Intuitively: the course of nature will remain uniform; the future will resemble the past.
• Hume’s argument:
(1) For S to have reason to believe any matter of fact claim about the unobserved, S must first have reason to believe that (UP) is true.
(2) (UP) is not a relation of ideas claim.
(3) All claims are either matters of fact claims or relations of ideas claims.
(4) (UP) is a matter of fact claim. [From (2), (3)]
(5) (UP) is a claim about the unobserved.
(6) For S to have reason to believe that (UP) is true, S must first have reason to believe that (UP) is true. [From (1), (4), (5)]
(7) S cannot have reason to believe that (UP) is true. [From (6)]
(8) S cannot have reason to believe any matter of fact claim about the unobserved. [From (1), (7)]

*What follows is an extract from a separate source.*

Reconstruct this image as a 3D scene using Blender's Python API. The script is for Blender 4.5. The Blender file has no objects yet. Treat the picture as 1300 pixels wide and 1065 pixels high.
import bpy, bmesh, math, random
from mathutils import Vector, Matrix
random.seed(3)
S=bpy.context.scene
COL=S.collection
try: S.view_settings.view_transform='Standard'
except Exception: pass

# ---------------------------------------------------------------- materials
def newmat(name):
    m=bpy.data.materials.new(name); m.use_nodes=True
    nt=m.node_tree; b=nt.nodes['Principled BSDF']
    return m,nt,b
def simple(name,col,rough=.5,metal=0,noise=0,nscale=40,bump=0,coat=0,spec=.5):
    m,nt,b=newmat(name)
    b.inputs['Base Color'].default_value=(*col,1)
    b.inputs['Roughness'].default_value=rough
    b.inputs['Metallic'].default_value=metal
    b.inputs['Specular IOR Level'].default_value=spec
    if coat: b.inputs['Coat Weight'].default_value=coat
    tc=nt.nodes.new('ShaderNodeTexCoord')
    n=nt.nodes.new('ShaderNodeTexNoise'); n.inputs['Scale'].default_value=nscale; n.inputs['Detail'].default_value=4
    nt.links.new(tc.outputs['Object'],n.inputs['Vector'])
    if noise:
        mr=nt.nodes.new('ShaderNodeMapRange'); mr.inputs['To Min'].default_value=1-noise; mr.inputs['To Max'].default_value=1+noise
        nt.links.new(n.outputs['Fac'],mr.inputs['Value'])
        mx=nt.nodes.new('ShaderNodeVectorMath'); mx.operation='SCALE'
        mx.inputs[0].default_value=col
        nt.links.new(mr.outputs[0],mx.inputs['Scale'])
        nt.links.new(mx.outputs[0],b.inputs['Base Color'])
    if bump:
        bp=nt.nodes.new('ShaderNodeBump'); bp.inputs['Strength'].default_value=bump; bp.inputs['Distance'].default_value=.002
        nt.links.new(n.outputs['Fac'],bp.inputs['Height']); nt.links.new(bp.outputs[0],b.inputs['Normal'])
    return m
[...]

• The argument appears to be valid. If one has any quarrels with the argument, they can only concern its soundness. Moreover, the only contestable premise seems to be premise (1). If so, the cogency of this argument hinges exclusively on premise (1).
• Though I have formulated the argument in terms of a subject having reason to believe matters of fact claims about the unobserved, it can easily be reformulated in terms of a subject having even the slightest reason to believe such claims. So reformulated, the argument has the consequence that we don’t have even the slightest reason to believe any claims about the unobserved.
• Consider the following attempt to justify the Uniformity Principle:
(1) In the past, regularities in nature generally held up in what were previously unobserved cases.
(2) In the future, regularities in nature generally will hold up in unobserved cases.(UP) follows from (1) and (2): If (1) and (2) are both true, then, with respect to both past and future, regularities in nature will generally hold up in unobserved cases (UP). Furthermore, premise (1) is quite plausible. Thus, if the inference from (1) to (2) is a reasonable inference, we have reason to believe (UP).
• A reconstruction of Russell’s criticism: The inference from (1) to (2) is not deductively valid. It is an inductive inference. Furthermore, (2) is a matter of fact claim about the unobserved. It follows from premise (1) of Hume’s original argument that one cannot have reason to believe (2) on the basis of (1) unless one already has reason to believe that (UP) is true. Thus, the argument is question-begging: it presupposes that we have reason to believe the very conclusion it attempts to establish.
• Consider the following attempt to justify inductive inference:
(1) In the past, induction has been reliable.
(2) In the future, induction will be reliable.
• Again, Russell has a similar response: The inference from (1) to (2) is an inductive inference. One cannot use a particular inference form to justify that very inference form. If one could, one would be able to justify any inference form, including obviously fallacious inference forms like affirming the consequent. Consider:
(1) If affirming the consequent is valid, then snow is white.
(2) Snow is white.
(3) Affirming the consequent is valid.
• Hume wrote at a time when the underlying microstructure that explains an object’s behavior was unknown to the scientific community. Does our current scientific knowledge of the explanatory properties of microstructure enable us to justify inductive inference?
• Both Hume and Russell are rather sketchy in their discussion of laws of nature. Does our current scientific understanding of the laws of nature enable us to justify inductive inference?
• As noted, the cogency of Hume’s argument seems to hinge exclusively on the truth of premise (1). On pages 37-8 of his Enquiry, Hume seems to offer a single-premise argument for this pivotal claim:
[A]ll inferences from the experience suppose, as their foundation, that the future will resemble the past, and that similar powers will be conjoined with similar sensible qualities. If there be any suspicion that the course of nature may change, and that the past may be no rule for the future, all experience becomes useless and can give rise to no inference or conclusion. [Emphasis added]
The second sentence expresses the single premise of this subsidiary argument, while the first sentence expresses premise (1) of Hume’s core argument. Two questions:
(i) Is the premise of this subsidiary argument true?
(ii) Does premise (1) of Hume’s central argument follow from it?